— Begin —
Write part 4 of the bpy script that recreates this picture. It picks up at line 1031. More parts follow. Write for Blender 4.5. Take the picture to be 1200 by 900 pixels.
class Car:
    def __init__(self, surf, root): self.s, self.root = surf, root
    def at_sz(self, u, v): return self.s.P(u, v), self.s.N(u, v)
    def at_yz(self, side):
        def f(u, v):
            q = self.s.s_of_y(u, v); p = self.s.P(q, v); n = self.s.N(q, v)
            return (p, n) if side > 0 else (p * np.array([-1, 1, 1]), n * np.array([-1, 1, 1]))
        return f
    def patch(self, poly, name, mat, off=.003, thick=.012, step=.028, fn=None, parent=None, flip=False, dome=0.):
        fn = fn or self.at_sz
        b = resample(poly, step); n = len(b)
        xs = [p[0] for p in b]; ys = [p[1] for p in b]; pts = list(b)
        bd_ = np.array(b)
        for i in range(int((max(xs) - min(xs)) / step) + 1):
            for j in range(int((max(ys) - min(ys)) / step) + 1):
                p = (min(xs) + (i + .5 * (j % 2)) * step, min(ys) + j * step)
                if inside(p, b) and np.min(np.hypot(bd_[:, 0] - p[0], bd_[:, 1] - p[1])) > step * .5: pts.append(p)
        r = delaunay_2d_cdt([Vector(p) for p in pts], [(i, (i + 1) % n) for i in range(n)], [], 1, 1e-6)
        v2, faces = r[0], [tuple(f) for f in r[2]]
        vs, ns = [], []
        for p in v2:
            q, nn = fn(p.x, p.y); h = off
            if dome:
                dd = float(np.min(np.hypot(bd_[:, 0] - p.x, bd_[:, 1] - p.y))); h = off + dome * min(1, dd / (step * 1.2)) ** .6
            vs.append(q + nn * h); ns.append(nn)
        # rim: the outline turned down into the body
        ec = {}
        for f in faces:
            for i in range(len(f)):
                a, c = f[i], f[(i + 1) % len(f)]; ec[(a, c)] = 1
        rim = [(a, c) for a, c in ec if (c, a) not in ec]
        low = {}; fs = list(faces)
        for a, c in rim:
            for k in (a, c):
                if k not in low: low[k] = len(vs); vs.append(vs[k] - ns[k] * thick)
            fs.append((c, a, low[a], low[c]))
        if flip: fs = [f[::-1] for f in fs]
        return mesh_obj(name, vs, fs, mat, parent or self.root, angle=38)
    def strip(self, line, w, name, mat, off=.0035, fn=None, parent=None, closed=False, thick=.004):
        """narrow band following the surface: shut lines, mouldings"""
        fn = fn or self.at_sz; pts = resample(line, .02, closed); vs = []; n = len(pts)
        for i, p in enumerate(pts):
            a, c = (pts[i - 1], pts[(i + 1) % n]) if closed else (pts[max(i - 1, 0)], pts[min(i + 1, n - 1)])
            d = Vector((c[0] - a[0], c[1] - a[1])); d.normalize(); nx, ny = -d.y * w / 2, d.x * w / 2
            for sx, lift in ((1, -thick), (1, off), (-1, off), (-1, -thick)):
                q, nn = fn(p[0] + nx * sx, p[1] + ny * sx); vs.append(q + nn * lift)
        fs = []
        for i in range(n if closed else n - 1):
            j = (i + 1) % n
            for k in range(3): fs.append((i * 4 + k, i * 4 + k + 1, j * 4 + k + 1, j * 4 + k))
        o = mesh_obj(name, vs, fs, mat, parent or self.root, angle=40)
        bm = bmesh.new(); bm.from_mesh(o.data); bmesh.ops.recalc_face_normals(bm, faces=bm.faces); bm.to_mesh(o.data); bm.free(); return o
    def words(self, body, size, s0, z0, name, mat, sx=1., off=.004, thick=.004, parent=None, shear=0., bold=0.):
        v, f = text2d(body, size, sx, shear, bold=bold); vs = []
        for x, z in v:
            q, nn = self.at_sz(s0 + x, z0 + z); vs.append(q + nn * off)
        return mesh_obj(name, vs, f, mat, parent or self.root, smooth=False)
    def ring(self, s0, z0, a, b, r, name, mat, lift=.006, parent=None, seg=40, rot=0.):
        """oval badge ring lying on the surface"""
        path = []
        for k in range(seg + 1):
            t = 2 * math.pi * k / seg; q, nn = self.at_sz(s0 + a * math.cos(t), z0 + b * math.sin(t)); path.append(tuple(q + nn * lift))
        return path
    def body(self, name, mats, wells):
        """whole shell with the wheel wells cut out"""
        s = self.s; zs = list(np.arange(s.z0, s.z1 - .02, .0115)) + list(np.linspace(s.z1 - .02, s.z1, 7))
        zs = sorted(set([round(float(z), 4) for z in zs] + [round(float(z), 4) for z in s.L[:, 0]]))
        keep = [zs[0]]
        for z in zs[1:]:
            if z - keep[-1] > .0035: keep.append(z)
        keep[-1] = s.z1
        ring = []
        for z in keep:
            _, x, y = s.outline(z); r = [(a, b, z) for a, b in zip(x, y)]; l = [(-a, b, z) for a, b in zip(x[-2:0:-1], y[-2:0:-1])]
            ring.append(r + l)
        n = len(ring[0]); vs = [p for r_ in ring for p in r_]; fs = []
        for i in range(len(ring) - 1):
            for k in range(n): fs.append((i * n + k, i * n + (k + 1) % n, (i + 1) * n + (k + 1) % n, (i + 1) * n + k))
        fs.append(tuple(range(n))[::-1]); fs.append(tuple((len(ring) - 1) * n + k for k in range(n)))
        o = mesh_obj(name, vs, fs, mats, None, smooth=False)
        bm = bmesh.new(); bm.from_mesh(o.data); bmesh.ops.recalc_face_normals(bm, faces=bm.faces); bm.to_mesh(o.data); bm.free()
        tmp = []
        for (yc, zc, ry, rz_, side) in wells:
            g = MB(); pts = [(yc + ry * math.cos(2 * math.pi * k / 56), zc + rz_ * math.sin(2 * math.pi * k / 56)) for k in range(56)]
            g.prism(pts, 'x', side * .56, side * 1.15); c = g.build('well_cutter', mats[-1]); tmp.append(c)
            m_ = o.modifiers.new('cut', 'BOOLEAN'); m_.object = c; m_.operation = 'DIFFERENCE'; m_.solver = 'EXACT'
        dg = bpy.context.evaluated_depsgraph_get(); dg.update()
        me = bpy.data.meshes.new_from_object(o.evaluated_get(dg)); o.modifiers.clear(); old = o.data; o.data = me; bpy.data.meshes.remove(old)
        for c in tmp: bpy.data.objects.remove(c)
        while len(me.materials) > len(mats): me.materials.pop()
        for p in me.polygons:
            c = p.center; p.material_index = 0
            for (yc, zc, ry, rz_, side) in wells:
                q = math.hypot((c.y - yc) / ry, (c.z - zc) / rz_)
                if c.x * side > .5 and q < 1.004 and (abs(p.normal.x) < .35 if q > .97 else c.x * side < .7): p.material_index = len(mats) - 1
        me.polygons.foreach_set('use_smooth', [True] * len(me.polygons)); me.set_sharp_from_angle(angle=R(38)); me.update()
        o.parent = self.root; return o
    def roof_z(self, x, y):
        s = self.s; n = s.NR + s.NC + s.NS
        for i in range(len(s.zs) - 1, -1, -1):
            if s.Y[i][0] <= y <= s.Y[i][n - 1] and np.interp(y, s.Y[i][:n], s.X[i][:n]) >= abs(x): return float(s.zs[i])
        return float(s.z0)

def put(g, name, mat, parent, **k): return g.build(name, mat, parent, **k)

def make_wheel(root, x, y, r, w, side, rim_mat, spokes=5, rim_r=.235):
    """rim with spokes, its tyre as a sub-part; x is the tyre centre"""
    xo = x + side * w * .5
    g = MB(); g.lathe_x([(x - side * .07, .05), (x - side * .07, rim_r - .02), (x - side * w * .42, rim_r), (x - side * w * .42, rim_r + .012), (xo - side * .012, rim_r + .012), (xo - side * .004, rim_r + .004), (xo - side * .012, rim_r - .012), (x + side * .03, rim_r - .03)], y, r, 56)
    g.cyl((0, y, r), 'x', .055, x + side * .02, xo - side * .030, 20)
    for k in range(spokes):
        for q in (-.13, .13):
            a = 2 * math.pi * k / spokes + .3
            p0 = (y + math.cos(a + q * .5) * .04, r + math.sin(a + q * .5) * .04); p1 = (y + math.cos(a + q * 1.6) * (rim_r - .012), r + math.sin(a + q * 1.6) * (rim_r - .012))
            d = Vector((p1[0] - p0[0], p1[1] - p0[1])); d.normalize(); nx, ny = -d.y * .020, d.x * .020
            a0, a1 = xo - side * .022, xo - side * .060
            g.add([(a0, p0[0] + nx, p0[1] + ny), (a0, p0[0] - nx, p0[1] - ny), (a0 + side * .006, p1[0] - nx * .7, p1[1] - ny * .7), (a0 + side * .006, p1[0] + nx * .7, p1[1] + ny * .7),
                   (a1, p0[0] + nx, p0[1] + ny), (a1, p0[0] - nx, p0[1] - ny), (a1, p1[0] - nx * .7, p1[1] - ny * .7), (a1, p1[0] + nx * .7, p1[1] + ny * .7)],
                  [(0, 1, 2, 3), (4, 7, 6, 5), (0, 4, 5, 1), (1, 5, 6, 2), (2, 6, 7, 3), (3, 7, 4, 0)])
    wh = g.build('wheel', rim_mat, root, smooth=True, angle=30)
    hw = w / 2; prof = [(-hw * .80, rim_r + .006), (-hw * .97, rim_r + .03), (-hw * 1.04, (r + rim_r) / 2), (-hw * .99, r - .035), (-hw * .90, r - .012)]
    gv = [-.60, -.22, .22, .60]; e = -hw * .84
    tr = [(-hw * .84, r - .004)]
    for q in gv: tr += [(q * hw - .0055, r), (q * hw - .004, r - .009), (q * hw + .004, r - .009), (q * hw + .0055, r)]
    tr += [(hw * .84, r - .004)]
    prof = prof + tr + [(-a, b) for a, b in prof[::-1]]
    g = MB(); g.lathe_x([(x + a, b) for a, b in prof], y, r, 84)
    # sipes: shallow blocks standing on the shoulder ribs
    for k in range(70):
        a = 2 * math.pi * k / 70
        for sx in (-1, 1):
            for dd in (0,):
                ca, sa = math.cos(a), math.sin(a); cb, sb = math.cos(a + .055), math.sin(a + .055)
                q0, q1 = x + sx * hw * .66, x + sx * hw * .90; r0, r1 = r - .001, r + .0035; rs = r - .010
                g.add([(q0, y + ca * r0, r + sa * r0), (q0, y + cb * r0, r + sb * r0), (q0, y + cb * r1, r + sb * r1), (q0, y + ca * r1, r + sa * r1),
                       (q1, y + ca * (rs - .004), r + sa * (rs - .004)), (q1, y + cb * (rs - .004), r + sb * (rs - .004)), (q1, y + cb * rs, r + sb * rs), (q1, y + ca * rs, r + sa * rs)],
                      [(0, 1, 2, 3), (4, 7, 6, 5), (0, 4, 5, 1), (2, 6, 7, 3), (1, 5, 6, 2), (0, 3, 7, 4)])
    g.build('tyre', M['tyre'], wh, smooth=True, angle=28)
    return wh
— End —
## To do
In the lines above, find each one with "part" and list it.

## Full answer
Write part 4 of the bpy script that recreates this picture. It picks up at line 1031. More parts follow. Write for Blender 4.5. Take the picture to be 1200 by 900 pixels.
    """rim with spokes, its tyre as a sub-part; x is the tyre centre"""